▸ **Task to carry out**
Copy all lines below exactly as written. Leave pictures out.

▸ **Data section**
*****
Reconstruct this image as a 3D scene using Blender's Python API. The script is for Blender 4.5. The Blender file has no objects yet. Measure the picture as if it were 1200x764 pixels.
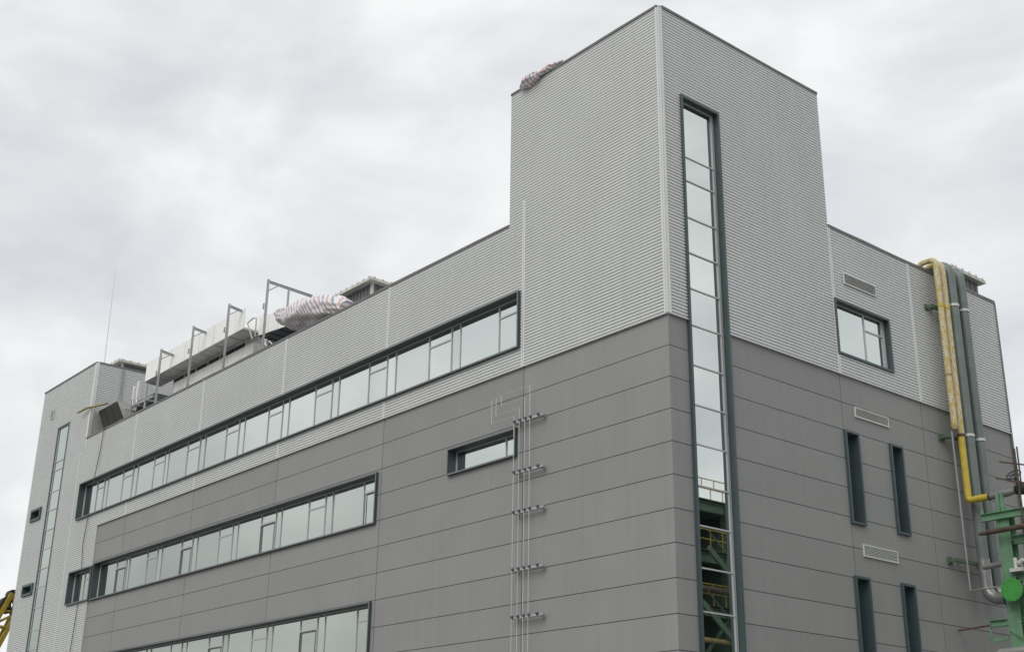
import bpy, math, random
from mathutils import Vector, Matrix, noise
random.seed(11)
R = math.radians
S = bpy.context.scene
col = S.collection
GZ = -15.9                                   # ground level; z = 0 is the top of the smooth grey panels

# ------------------------------------------------------------------ camera, sky, sun, exposure
cam_d = bpy.data.cameras.new('camera')
cam = bpy.data.objects.new('camera', cam_d); col.objects.link(cam)
yaw, pitch, roll = R(50.308), R(20.852), R(0.825)
F = Vector((-math.sin(yaw)*math.cos(pitch), math.cos(yaw)*math.cos(pitch), math.sin(pitch)))
R0 = Vector((math.cos(yaw), math.sin(yaw), 0)); U0 = R0.cross(F)
RX = R0*math.cos(roll) + U0*math.sin(roll); UY = -R0*math.sin(roll) + U0*math.cos(roll)
M = Matrix((RX, UY, -F)).transposed().to_4x4()
M.translation = Vector((24.634, -26.625, -14.175))
cam.matrix_world = M
cam_d.sensor_width = 36; cam_d.sensor_fit = 'HORIZONTAL'
cam_d.lens = 1483.18/1200*36
cam_d.clip_end = 5000
S.camera = cam

TO_SUN = Vector((0.19, -0.68, 0.70)).normalized()
sun_el = math.asin(TO_SUN.z); sun_az = math.atan2(TO_SUN.x, TO_SUN.y)
W = bpy.data.worlds.new('World'); S.world = W; W.use_nodes = True
nt = W.node_tree; nt.nodes.clear()
N = nt.nodes.new; LK = nt.links.new
wo = N('ShaderNodeOutputWorld'); bg = N('ShaderNodeBackground'); bg.inputs['Strength'].default_value = 0.1
sk = N('ShaderNodeTexSky'); sk.sky_type = 'NISHITA'; sk.sun_disc = False
sk.sun_elevation = sun_el; sk.sun_rotation = sun_az
tc = N('ShaderNodeTexCoord')
mp = N('ShaderNodeMapping'); mp.inputs['Scale'].default_value = (1.3, 1.3, 3.2); mp.inputs['Rotation'].default_value = (0.35, 0.25, 0.9)
mp2 = N('ShaderNodeMapping'); mp2.inputs['Scale'].default_value = (2.4, 5.0, 6.0); mp2.inputs['Rotation'].default_value = (0.5, -0.35, 0.5)
n1 = N('ShaderNodeTexNoise'); n1.inputs['Scale'].default_value = 2.2; n1.inputs['Detail'].default_value = 8; n1.inputs['Roughness'].default_value = 0.55; n1.inputs['Distortion'].default_value = 0.5
n2 = N('ShaderNodeTexNoise'); n2.inputs['Scale'].default_value = 2.0; n2.inputs['Detail'].default_value = 7; n2.inputs['Roughness'].default_value = 0.5; n2.inputs['Distortion'].default_value = 0.35
LK(tc.outputs['Generated'], mp.inputs[0]); LK(mp.outputs[0], n1.inputs['Vector'])
LK(tc.outputs['Generated'], mp2.inputs[0]); LK(mp2.outputs[0], n2.inputs['Vector'])
ma = N('ShaderNodeMath'); ma.operation = 'MULTIPLY'; ma.inputs[1].default_value = 0.62; LK(n1.outputs['Fac'], ma.inputs[0])
mb = N('ShaderNodeMath'); mb.operation = 'MULTIPLY_ADD'; mb.inputs[1].default_value = 0.38; LK(n2.outputs['Fac'], mb.inputs[0]); LK(ma.outputs[0], mb.inputs[2])
cr = N('ShaderNodeValToRGB')
e = cr.color_ramp.elements
e[0].position = 0.38; e[0].color = (7.0, 7.25, 7.55, 1)
e[1].position = 0.61; e[1].color = (9.75, 9.8, 9.85, 1)
x = e.new(0.5); x.color = (8.3, 8.45, 8.6, 1)
LK(mb.outputs[0], cr.inputs[0])
mix = N('ShaderNodeMix'); mix.data_type = 'RGBA'; mix.inputs['Factor'].default_value = 0.95
LK(sk.outputs[0], mix.inputs['A']); LK(cr.outputs[0], mix.inputs['B'])
# the cloud deck is heavier low down behind the viewer (an overcast sky is duller towards its horizon)
sx_ = N('ShaderNodeSeparateXYZ'); LK(tc.outputs['Generated'], sx_.inputs[0])
def ramp(sock, a, b):
    m = N('ShaderNodeMapRange'); m.interpolation_type = 'SMOOTHSTEP'
    m.inputs['From Min'].default_value = a; m.inputs['From Max'].default_value = b; LK(sock, m.inputs['Value']); return m.outputs[0]
low = ramp(sx_.outputs['Z'], 0.34, 0.10); back = ramp(sx_.outputs['Y'], -0.05, -0.40)
mm = N('ShaderNodeMath'); mm.operation = 'MULTIPLY'; LK(low, mm.inputs[0]); LK(back, mm.inputs[1])
dk = N('ShaderNodeMix'); dk.data_type = 'RGBA'; dk.blend_type = 'MULTIPLY'; dk.inputs['B'].default_value = (0.62, 0.62, 0.59, 1)
LK(mm.outputs[0], dk.inputs['Factor']); LK(mix.outputs['Result'], dk.inputs['A'])
LK(dk.outputs['Result'], bg.inputs['Color']); LK(bg.outputs[0], wo.inputs[0])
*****
▸ **Result**
Reconstruct this image as a 3D scene using Blender's Python API. The script is for Blender 4.5. The Blender file has no objects yet. Measure the picture as if it were 1200x764 pixels.
import bpy, math, random
from mathutils import Vector, Matrix, noise
random.seed(11)
R = math.radians
S = bpy.context.scene
col = S.collection
GZ = -15.9                                   # ground level; z = 0 is the top of the smooth grey panels

# ------------------------------------------------------------------ camera, sky, sun, exposure
cam_d = bpy.data.cameras.new('camera')
cam = bpy.data.objects.new('camera', cam_d); col.objects.link(cam)
yaw, pitch, roll = R(50.308), R(20.852), R(0.825)
F = Vector((-math.sin(yaw)*math.cos(pitch), math.cos(yaw)*math.cos(pitch), math.sin(pitch)))
R0 = Vector((math.cos(yaw), math.sin(yaw), 0)); U0 = R0.cross(F)
RX = R0*math.cos(roll) + U0*math.sin(roll); UY = -R0*math.sin(roll) + U0*math.cos(roll)
M = Matrix((RX, UY, -F)).transposed().to_4x4()
M.translation = Vector((24.634, -26.625, -14.175))
cam.matrix_world = M
cam_d.sensor_width = 36; cam_d.sensor_fit = 'HORIZONTAL'
cam_d.lens = 1483.18/1200*36
cam_d.clip_end = 5000
S.camera = cam

TO_SUN = Vector((0.19, -0.68, 0.70)).normalized()
sun_el = math.asin(TO_SUN.z); sun_az = math.atan2(TO_SUN.x, TO_SUN.y)
W = bpy.data.worlds.new('World'); S.world = W; W.use_nodes = True
nt = W.node_tree; nt.nodes.clear()
N = nt.nodes.new; LK = nt.links.new
wo = N('ShaderNodeOutputWorld'); bg = N('ShaderNodeBackground'); bg.inputs['Strength'].default_value = 0.1
sk = N('ShaderNodeTexSky'); sk.sky_type = 'NISHITA'; sk.sun_disc = False
sk.sun_elevation = sun_el; sk.sun_rotation = sun_az
tc = N('ShaderNodeTexCoord')
mp = N('ShaderNodeMapping'); mp.inputs['Scale'].default_value = (1.3, 1.3, 3.2); mp.inputs['Rotation'].default_value = (0.35, 0.25, 0.9)
mp2 = N('ShaderNodeMapping'); mp2.inputs['Scale'].default_value = (2.4, 5.0, 6.0); mp2.inputs['Rotation'].default_value = (0.5, -0.35, 0.5)
n1 = N('ShaderNodeTexNoise'); n1.inputs['Scale'].default_value = 2.2; n1.inputs['Detail'].default_value = 8; n1.inputs['Roughness'].default_value = 0.55; n1.inputs['Distortion'].default_value = 0.5
n2 = N('ShaderNodeTexNoise'); n2.inputs['Scale'].default_value = 2.0; n2.inputs['Detail'].default_value = 7; n2.inputs['Roughness'].default_value = 0.5; n2.inputs['Distortion'].default_value = 0.35
LK(tc.outputs['Generated'], mp.inputs[0]); LK(mp.outputs[0], n1.inputs['Vector'])
LK(tc.outputs['Generated'], mp2.inputs[0]); LK(mp2.outputs[0], n2.inputs['Vector'])
ma = N('ShaderNodeMath'); ma.operation = 'MULTIPLY'; ma.inputs[1].default_value = 0.62; LK(n1.outputs['Fac'], ma.inputs[0])
mb = N('ShaderNodeMath'); mb.operation = 'MULTIPLY_ADD'; mb.inputs[1].default_value = 0.38; LK(n2.outputs['Fac'], mb.inputs[0]); LK(ma.outputs[0], mb.inputs[2])
cr = N('ShaderNodeValToRGB')
e = cr.color_ramp.elements
e[0].position = 0.38; e[0].color = (7.0, 7.25, 7.55, 1)
e[1].position = 0.61; e[1].color = (9.75, 9.8, 9.85, 1)
x = e.new(0.5); x.color = (8.3, 8.45, 8.6, 1)
LK(mb.outputs[0], cr.inputs[0])
mix = N('ShaderNodeMix'); mix.data_type = 'RGBA'; mix.inputs['Factor'].default_value = 0.95
LK(sk.outputs[0], mix.inputs['A']); LK(cr.outputs[0], mix.inputs['B'])
# the cloud deck is heavier low down behind the viewer (an overcast sky is duller towards its horizon)
sx_ = N('ShaderNodeSeparateXYZ'); LK(tc.outputs['Generated'], sx_.inputs[0])
def ramp(sock, a, b):
    m = N('ShaderNodeMapRange'); m.interpolation_type = 'SMOOTHSTEP'
    m.inputs['From Min'].default_value = a; m.inputs['From Max'].default_value = b; LK(sock, m.inputs['Value']); return m.outputs[0]
low = ramp(sx_.outputs['Z'], 0.34, 0.10); back = ramp(sx_.outputs['Y'], -0.05, -0.40)
mm = N('ShaderNodeMath'); mm.operation = 'MULTIPLY'; LK(low, mm.inputs[0]); LK(back, mm.inputs[1])
dk = N('ShaderNodeMix'); dk.data_type = 'RGBA'; dk.blend_type = 'MULTIPLY'; dk.inputs['B'].default_value = (0.62, 0.62, 0.59, 1)
LK(mm.outputs[0], dk.inputs['Factor']); LK(mix.outputs['Result'], dk.inputs['A'])
LK(dk.outputs['Result'], bg.inputs['Color']); LK(bg.outputs[0], wo.inputs[0])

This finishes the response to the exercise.